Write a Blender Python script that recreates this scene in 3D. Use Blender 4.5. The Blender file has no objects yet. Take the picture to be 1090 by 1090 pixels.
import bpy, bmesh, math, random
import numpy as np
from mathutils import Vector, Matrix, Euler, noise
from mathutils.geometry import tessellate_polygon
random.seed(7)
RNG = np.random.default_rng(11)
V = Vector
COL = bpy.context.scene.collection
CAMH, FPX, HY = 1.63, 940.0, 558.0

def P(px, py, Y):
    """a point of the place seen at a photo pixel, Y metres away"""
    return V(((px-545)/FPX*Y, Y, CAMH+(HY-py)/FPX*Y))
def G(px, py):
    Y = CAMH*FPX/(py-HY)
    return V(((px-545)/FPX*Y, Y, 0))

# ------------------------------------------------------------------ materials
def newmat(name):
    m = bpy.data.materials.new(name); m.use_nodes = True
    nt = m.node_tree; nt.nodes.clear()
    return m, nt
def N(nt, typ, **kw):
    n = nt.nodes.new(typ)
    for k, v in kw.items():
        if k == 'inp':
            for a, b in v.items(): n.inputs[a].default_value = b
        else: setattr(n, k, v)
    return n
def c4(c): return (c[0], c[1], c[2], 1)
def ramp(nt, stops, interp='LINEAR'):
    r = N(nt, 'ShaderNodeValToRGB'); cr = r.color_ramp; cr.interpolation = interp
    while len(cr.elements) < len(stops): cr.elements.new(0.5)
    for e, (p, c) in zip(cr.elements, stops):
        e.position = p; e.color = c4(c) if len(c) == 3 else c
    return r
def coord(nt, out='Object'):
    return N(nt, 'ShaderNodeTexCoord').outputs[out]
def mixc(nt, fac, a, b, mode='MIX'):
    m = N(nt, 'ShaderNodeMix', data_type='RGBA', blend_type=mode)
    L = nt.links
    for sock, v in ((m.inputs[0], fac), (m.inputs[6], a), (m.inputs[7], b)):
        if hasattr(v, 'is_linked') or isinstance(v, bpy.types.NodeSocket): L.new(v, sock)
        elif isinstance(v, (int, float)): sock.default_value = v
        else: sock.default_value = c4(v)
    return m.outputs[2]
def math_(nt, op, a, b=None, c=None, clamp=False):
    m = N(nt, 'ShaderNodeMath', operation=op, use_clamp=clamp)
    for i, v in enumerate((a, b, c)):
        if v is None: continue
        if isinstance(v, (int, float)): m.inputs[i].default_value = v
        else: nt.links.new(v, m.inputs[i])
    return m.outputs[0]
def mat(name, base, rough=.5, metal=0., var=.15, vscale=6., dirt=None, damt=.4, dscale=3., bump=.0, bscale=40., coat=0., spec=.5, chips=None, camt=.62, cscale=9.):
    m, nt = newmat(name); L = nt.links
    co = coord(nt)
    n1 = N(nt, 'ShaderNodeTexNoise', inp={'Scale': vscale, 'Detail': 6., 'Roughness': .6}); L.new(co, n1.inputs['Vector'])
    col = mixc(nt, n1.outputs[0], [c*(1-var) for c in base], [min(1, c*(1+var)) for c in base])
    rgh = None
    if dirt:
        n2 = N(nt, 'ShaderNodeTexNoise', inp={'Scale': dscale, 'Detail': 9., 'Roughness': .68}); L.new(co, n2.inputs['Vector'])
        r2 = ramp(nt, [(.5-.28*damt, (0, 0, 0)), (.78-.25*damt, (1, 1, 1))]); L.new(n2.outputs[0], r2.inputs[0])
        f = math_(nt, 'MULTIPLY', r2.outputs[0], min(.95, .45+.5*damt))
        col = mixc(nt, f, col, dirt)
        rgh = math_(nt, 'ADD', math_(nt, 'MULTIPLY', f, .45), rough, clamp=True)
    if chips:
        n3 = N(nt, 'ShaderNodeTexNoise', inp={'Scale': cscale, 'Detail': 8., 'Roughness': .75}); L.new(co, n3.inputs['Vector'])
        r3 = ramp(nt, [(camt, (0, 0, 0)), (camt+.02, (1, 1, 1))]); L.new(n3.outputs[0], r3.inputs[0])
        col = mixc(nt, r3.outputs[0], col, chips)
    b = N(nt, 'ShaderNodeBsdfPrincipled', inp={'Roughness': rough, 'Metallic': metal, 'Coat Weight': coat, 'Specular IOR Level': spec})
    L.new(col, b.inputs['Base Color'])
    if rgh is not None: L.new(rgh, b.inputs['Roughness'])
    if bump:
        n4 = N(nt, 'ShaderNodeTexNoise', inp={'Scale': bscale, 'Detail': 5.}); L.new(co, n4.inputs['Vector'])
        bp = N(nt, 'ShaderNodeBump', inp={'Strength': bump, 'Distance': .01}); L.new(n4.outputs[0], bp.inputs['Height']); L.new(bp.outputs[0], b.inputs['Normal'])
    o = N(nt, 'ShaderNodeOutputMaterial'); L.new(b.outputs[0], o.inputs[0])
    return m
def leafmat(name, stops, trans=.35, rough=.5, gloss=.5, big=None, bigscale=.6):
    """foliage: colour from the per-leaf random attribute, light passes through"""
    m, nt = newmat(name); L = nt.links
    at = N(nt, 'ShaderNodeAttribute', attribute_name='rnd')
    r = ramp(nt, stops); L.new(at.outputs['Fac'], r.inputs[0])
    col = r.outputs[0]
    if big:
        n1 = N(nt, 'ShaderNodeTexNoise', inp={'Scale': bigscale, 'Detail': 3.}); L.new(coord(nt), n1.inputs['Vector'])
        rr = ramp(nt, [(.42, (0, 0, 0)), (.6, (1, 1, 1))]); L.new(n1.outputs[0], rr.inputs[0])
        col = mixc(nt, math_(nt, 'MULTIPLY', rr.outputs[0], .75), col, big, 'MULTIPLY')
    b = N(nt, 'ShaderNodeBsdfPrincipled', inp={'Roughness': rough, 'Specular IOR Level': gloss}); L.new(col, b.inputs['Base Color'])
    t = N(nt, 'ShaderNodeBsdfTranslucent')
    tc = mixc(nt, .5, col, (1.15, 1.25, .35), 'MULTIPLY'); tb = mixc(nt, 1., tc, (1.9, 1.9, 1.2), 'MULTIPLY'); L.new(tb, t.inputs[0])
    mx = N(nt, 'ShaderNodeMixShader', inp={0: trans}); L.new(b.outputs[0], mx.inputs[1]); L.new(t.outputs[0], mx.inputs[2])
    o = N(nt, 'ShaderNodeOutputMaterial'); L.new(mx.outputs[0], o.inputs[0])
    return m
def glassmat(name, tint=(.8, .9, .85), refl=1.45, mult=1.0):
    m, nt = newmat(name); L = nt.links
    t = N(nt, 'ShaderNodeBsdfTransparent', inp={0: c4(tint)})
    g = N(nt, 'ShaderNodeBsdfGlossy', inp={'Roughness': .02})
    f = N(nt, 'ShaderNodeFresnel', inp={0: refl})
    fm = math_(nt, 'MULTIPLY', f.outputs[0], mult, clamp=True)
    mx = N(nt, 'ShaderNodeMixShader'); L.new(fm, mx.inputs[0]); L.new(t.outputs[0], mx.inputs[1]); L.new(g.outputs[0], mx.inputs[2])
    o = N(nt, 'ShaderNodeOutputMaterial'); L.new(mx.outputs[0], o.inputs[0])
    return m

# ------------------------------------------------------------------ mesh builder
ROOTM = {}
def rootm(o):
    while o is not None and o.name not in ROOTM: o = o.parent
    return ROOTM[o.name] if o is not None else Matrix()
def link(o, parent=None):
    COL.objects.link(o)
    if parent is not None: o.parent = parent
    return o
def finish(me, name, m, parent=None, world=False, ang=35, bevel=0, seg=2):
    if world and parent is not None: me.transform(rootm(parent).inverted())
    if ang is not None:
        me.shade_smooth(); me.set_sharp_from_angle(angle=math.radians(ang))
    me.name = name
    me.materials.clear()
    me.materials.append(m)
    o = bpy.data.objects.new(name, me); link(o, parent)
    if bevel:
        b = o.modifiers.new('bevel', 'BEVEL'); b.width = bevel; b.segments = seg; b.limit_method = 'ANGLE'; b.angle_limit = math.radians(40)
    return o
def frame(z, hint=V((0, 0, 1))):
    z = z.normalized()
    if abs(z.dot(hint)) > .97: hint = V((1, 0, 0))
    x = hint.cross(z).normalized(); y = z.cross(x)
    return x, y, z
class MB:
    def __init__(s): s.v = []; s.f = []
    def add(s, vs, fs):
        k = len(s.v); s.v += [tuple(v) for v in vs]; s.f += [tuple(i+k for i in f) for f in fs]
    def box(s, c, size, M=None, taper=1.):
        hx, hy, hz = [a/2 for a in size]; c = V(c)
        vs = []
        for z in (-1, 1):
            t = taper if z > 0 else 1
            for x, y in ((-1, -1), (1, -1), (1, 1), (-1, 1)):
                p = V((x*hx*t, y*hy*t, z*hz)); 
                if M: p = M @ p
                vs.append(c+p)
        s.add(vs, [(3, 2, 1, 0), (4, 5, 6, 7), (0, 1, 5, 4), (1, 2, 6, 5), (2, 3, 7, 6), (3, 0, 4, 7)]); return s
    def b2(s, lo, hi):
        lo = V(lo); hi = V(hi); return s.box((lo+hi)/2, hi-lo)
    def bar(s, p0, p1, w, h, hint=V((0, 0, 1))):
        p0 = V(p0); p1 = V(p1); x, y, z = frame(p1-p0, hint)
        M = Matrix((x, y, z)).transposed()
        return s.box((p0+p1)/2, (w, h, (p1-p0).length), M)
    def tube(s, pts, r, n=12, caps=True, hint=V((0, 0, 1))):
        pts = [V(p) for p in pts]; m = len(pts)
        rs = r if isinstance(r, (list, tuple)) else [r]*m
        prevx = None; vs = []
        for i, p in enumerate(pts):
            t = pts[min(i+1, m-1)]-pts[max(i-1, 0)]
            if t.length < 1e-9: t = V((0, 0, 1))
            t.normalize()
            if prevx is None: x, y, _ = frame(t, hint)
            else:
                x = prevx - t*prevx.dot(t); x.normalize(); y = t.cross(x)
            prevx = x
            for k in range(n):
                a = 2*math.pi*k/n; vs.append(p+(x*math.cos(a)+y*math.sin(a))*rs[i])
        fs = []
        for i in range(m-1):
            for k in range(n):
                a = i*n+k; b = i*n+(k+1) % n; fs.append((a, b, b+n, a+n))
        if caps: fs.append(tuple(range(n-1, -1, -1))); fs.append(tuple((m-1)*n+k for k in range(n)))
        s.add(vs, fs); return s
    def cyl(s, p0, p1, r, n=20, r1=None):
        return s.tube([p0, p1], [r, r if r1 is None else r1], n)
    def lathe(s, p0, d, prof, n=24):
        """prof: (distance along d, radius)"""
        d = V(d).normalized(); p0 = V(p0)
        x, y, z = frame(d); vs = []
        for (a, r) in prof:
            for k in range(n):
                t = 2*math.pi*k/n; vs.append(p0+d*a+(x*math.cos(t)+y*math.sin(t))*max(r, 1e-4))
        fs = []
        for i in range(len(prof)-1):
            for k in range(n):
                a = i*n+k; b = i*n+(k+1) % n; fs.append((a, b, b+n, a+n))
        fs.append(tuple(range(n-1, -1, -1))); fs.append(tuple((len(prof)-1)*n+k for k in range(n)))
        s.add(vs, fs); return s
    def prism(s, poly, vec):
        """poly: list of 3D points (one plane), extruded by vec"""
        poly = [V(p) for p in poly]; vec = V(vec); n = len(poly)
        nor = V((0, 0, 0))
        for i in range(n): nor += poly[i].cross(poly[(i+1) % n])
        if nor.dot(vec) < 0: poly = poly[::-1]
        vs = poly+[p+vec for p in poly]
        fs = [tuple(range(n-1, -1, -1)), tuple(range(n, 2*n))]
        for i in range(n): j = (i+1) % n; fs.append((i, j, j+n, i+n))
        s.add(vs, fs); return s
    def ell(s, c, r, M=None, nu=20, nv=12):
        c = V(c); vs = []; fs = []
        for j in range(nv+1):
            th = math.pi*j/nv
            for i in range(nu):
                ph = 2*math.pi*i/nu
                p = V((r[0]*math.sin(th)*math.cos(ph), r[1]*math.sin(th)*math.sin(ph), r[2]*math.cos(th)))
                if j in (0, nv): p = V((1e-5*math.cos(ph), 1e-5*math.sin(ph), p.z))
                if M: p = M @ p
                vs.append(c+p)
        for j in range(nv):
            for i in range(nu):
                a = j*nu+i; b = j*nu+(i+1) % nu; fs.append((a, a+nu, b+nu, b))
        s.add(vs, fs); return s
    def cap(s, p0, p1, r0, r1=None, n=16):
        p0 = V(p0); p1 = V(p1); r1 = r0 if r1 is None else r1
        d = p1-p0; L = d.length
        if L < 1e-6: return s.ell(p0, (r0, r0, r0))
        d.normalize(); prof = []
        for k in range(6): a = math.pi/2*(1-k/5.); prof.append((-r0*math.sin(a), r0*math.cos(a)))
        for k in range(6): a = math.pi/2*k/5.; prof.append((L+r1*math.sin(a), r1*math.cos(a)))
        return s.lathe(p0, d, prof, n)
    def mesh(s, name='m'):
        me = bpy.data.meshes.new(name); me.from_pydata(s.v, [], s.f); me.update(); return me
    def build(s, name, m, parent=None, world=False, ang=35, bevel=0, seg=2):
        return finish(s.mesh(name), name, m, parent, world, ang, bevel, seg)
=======
### WHAT YOU WILL DO
Quote exactly the first line of the data and every line after it through the one holding "CAMH, FPX, HY = 1.63, 940.0, 558.0".

### TASK SOLUTION
Write a Blender Python script that recreates this scene in 3D. Use Blender 4.5. The Blender file has no objects yet. Take the picture to be 1090 by 1090 pixels.
import bpy, bmesh, math, random
import numpy as np
from mathutils import Vector, Matrix, Euler, noise
from mathutils.geometry import tessellate_polygon
random.seed(7)
RNG = np.random.default_rng(11)
V = Vector
COL = bpy.context.scene.collection
CAMH, FPX, HY = 1.63, 940.0, 558.0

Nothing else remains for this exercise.